* **What to produce**: Reproduce each line exactly. Skip none.

--- Start of Given data ---

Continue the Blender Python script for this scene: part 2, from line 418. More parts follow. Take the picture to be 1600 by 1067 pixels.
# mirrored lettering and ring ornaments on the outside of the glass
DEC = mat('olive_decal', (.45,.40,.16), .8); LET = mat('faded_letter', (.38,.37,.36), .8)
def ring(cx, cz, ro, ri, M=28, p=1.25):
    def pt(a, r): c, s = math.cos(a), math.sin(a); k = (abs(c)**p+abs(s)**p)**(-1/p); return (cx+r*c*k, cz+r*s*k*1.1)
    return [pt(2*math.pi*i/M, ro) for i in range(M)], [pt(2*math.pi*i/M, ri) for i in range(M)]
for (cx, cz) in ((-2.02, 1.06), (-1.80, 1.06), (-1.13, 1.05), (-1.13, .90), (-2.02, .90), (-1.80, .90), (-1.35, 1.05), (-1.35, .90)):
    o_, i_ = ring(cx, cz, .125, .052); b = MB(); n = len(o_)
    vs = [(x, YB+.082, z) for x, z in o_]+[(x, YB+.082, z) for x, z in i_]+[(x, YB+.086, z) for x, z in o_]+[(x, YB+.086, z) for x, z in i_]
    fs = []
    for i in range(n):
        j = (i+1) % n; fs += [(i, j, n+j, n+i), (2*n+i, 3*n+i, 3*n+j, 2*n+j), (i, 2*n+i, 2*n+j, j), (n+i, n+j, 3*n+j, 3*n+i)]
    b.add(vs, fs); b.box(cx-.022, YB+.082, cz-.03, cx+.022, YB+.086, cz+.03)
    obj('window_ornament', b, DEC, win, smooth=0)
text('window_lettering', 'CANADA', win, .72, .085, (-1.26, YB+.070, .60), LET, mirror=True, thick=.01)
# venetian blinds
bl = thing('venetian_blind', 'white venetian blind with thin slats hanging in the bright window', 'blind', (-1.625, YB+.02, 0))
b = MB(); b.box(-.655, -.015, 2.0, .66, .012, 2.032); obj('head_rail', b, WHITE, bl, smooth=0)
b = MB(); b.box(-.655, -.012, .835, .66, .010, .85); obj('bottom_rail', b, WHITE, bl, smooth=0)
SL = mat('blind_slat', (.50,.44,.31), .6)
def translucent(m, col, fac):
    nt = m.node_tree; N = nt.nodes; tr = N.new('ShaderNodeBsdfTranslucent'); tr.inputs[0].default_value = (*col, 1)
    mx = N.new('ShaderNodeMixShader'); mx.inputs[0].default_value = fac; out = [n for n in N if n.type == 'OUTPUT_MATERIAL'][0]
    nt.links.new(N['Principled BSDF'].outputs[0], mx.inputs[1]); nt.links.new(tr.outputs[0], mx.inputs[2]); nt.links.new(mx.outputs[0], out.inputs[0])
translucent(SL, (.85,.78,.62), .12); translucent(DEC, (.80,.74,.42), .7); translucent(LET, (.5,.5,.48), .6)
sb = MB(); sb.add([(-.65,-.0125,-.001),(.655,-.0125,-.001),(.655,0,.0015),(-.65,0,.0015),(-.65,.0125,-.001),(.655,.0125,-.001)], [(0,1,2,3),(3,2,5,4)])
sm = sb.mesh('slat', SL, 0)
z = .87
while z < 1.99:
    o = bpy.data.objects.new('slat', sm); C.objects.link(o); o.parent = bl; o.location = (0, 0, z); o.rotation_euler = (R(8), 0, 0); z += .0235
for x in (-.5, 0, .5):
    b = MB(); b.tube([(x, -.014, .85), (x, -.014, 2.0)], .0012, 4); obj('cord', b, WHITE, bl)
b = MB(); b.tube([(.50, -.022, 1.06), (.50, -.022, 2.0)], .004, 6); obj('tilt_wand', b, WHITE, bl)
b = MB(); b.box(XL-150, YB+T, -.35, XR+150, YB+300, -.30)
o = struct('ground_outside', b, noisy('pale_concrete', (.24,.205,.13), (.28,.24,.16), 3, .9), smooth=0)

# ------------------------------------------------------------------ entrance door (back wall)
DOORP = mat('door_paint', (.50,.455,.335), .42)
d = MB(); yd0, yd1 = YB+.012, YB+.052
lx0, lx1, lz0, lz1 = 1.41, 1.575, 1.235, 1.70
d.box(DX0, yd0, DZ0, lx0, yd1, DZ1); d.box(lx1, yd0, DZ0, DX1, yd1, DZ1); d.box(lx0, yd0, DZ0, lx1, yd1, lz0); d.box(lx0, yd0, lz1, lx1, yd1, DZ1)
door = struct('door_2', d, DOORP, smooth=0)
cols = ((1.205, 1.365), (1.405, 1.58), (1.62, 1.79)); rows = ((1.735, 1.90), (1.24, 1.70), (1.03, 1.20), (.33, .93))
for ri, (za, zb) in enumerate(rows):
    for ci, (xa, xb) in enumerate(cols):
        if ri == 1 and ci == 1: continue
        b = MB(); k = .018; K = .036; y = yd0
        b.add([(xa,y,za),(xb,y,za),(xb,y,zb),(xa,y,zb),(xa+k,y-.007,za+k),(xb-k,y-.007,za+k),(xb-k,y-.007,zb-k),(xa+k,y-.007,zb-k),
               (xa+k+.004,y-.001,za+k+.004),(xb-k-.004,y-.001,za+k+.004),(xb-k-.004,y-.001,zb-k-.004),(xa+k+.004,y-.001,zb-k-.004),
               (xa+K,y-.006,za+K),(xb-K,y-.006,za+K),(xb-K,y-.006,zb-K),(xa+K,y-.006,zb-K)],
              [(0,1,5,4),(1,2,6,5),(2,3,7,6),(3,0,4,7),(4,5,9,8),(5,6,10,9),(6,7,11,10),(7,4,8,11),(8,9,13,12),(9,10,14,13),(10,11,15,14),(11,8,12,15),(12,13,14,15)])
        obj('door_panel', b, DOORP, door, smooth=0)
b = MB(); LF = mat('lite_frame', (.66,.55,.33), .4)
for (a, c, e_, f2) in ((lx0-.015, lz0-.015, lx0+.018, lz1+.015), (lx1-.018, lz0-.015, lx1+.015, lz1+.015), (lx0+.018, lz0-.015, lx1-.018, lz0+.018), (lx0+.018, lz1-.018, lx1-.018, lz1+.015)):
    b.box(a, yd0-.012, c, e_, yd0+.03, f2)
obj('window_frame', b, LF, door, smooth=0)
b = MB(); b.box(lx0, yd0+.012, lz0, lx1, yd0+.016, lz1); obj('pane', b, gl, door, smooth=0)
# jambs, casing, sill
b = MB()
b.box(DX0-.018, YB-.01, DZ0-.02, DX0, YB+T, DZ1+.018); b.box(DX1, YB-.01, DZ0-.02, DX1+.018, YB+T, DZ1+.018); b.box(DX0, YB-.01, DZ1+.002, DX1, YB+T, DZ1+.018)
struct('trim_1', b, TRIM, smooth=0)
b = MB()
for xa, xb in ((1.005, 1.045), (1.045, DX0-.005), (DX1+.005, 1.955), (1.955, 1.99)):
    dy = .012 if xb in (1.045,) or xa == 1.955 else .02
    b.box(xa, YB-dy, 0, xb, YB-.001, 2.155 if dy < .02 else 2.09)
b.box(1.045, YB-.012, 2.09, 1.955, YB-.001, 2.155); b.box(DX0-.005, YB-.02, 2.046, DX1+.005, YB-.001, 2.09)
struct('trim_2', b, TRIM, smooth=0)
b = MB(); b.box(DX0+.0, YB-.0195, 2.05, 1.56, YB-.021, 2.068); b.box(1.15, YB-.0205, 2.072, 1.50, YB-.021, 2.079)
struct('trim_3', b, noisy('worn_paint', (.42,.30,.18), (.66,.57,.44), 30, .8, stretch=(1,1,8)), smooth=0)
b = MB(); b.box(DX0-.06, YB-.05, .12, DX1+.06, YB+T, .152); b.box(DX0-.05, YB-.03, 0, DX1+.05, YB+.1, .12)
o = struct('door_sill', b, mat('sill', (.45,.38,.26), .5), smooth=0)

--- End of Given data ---

* **Reply**:
Continue the Blender Python script for this scene: part 2, from line 418. More parts follow. Take the picture to be 1600 by 1067 pixels.
# mirrored lettering and ring ornaments on the outside of the glass
DEC = mat('olive_decal', (.45,.40,.16), .8); LET = mat('faded_letter', (.38,.37,.36), .8)
def ring(cx, cz, ro, ri, M=28, p=1.25):
    def pt(a, r): c, s = math.cos(a), math.sin(a); k = (abs(c)**p+abs(s)**p)**(-1/p); return (cx+r*c*k, cz+r*s*k*1.1)
    return [pt(2*math.pi*i/M, ro) for i in range(M)], [pt(2*math.pi*i/M, ri) for i in range(M)]
for (cx, cz) in ((-2.02, 1.06), (-1.80, 1.06), (-1.13, 1.05), (-1.13, .90), (-2.02, .90), (-1.80, .90), (-1.35, 1.05), (-1.35, .90)):
    o_, i_ = ring(cx, cz, .125, .052); b = MB(); n = len(o_)
    vs = [(x, YB+.082, z) for x, z in o_]+[(x, YB+.082, z) for x, z in i_]+[(x, YB+.086, z) for x, z in o_]+[(x, YB+.086, z) for x, z in i_]
    fs = []
    for i in range(n):
        j = (i+1) % n; fs += [(i, j, n+j, n+i), (2*n+i, 3*n+i, 3*n+j, 2*n+j), (i, 2*n+i, 2*n+j, j), (n+i, n+j, 3*n+j, 3*n+i)]
    b.add(vs, fs); b.box(cx-.022, YB+.082, cz-.03, cx+.022, YB+.086, cz+.03)
    obj('window_ornament', b, DEC, win, smooth=0)
text('window_lettering', 'CANADA', win, .72, .085, (-1.26, YB+.070, .60), LET, mirror=True, thick=.01)
# venetian blinds
bl = thing('venetian_blind', 'white venetian blind with thin slats hanging in the bright window', 'blind', (-1.625, YB+.02, 0))
b = MB(); b.box(-.655, -.015, 2.0, .66, .012, 2.032); obj('head_rail', b, WHITE, bl, smooth=0)
b = MB(); b.box(-.655, -.012, .835, .66, .010, .85); obj('bottom_rail', b, WHITE, bl, smooth=0)
SL = mat('blind_slat', (.50,.44,.31), .6)
def translucent(m, col, fac):
    nt = m.node_tree; N = nt.nodes; tr = N.new('ShaderNodeBsdfTranslucent'); tr.inputs[0].default_value = (*col, 1)
    mx = N.new('ShaderNodeMixShader'); mx.inputs[0].default_value = fac; out = [n for n in N if n.type == 'OUTPUT_MATERIAL'][0]
    nt.links.new(N['Principled BSDF'].outputs[0], mx.inputs[1]); nt.links.new(tr.outputs[0], mx.inputs[2]); nt.links.new(mx.outputs[0], out.inputs[0])
translucent(SL, (.85,.78,.62), .12); translucent(DEC, (.80,.74,.42), .7); translucent(LET, (.5,.5,.48), .6)
sb = MB(); sb.add([(-.65,-.0125,-.001),(.655,-.0125,-.001),(.655,0,.0015),(-.65,0,.0015),(-.65,.0125,-.001),(.655,.0125,-.001)], [(0,1,2,3),(3,2,5,4)])
sm = sb.mesh('slat', SL, 0)
z = .87
while z < 1.99:
    o = bpy.data.objects.new('slat', sm); C.objects.link(o); o.parent = bl; o.location = (0, 0, z); o.rotation_euler = (R(8), 0, 0); z += .0235
for x in (-.5, 0, .5):
    b = MB(); b.tube([(x, -.014, .85), (x, -.014, 2.0)], .0012, 4); obj('cord', b, WHITE, bl)
b = MB(); b.tube([(.50, -.022, 1.06), (.50, -.022, 2.0)], .004, 6); obj('tilt_wand', b, WHITE, bl)
b = MB(); b.box(XL-150, YB+T, -.35, XR+150, YB+300, -.30)
o = struct('ground_outside', b, noisy('pale_concrete', (.24,.205,.13), (.28,.24,.16), 3, .9), smooth=0)

# ------------------------------------------------------------------ entrance door (back wall)
DOORP = mat('door_paint', (.50,.455,.335), .42)
d = MB(); yd0, yd1 = YB+.012, YB+.052
lx0, lx1, lz0, lz1 = 1.41, 1.575, 1.235, 1.70
d.box(DX0, yd0, DZ0, lx0, yd1, DZ1); d.box(lx1, yd0, DZ0, DX1, yd1, DZ1); d.box(lx0, yd0, DZ0, lx1, yd1, lz0); d.box(lx0, yd0, lz1, lx1, yd1, DZ1)
door = struct('door_2', d, DOORP, smooth=0)
cols = ((1.205, 1.365), (1.405, 1.58), (1.62, 1.79)); rows = ((1.735, 1.90), (1.24, 1.70), (1.03, 1.20), (.33, .93))
for ri, (za, zb) in enumerate(rows):
    for ci, (xa, xb) in enumerate(cols):
        if ri == 1 and ci == 1: continue
        b = MB(); k = .018; K = .036; y = yd0
        b.add([(xa,y,za),(xb,y,za),(xb,y,zb),(xa,y,zb),(xa+k,y-.007,za+k),(xb-k,y-.007,za+k),(xb-k,y-.007,zb-k),(xa+k,y-.007,zb-k),
               (xa+k+.004,y-.001,za+k+.004),(xb-k-.004,y-.001,za+k+.004),(xb-k-.004,y-.001,zb-k-.004),(xa+k+.004,y-.001,zb-k-.004),
               (xa+K,y-.006,za+K),(xb-K,y-.006,za+K),(xb-K,y-.006,zb-K),(xa+K,y-.006,zb-K)],
              [(0,1,5,4),(1,2,6,5),(2,3,7,6),(3,0,4,7),(4,5,9,8),(5,6,10,9),(6,7,11,10),(7,4,8,11),(8,9,13,12),(9,10,14,13),(10,11,15,14),(11,8,12,15),(12,13,14,15)])
        obj('door_panel', b, DOORP, door, smooth=0)
b = MB(); LF = mat('lite_frame', (.66,.55,.33), .4)
for (a, c, e_, f2) in ((lx0-.015, lz0-.015, lx0+.018, lz1+.015), (lx1-.018, lz0-.015, lx1+.015, lz1+.015), (lx0+.018, lz0-.015, lx1-.018, lz0+.018), (lx0+.018, lz1-.018, lx1-.018, lz1+.015)):
    b.box(a, yd0-.012, c, e_, yd0+.03, f2)
obj('window_frame', b, LF, door, smooth=0)
b = MB(); b.box(lx0, yd0+.012, lz0, lx1, yd0+.016, lz1); obj('pane', b, gl, door, smooth=0)
# jambs, casing, sill
b = MB()
b.box(DX0-.018, YB-.01, DZ0-.02, DX0, YB+T, DZ1+.018); b.box(DX1, YB-.01, DZ0-.02, DX1+.018, YB+T, DZ1+.018); b.box(DX0, YB-.01, DZ1+.002, DX1, YB+T, DZ1+.018)
struct('trim_1', b, TRIM, smooth=0)
b = MB()
for xa, xb in ((1.005, 1.045), (1.045, DX0-.005), (DX1+.005, 1.955), (1.955, 1.99)):
    dy = .012 if xb in (1.045,) or xa == 1.955 else .02
    b.box(xa, YB-dy, 0, xb, YB-.001, 2.155 if dy < .02 else 2.09)
b.box(1.045, YB-.012, 2.09, 1.955, YB-.001, 2.155); b.box(DX0-.005, YB-.02, 2.046, DX1+.005, YB-.001, 2.09)
struct('trim_2', b, TRIM, smooth=0)
b = MB(); b.box(DX0+.0, YB-.0195, 2.05, 1.56, YB-.021, 2.068); b.box(1.15, YB-.0205, 2.072, 1.50, YB-.021, 2.079)
struct('trim_3', b, noisy('worn_paint', (.42,.30,.18), (.66,.57,.44), 30, .8, stretch=(1,1,8)), smooth=0)
b = MB(); b.box(DX0-.06, YB-.05, .12, DX1+.06, YB+T, .152); b.box(DX0-.05, YB-.03, 0, DX1+.05, YB+.1, .12)
o = struct('door_sill', b, mat('sill', (.45,.38,.26), .5), smooth=0)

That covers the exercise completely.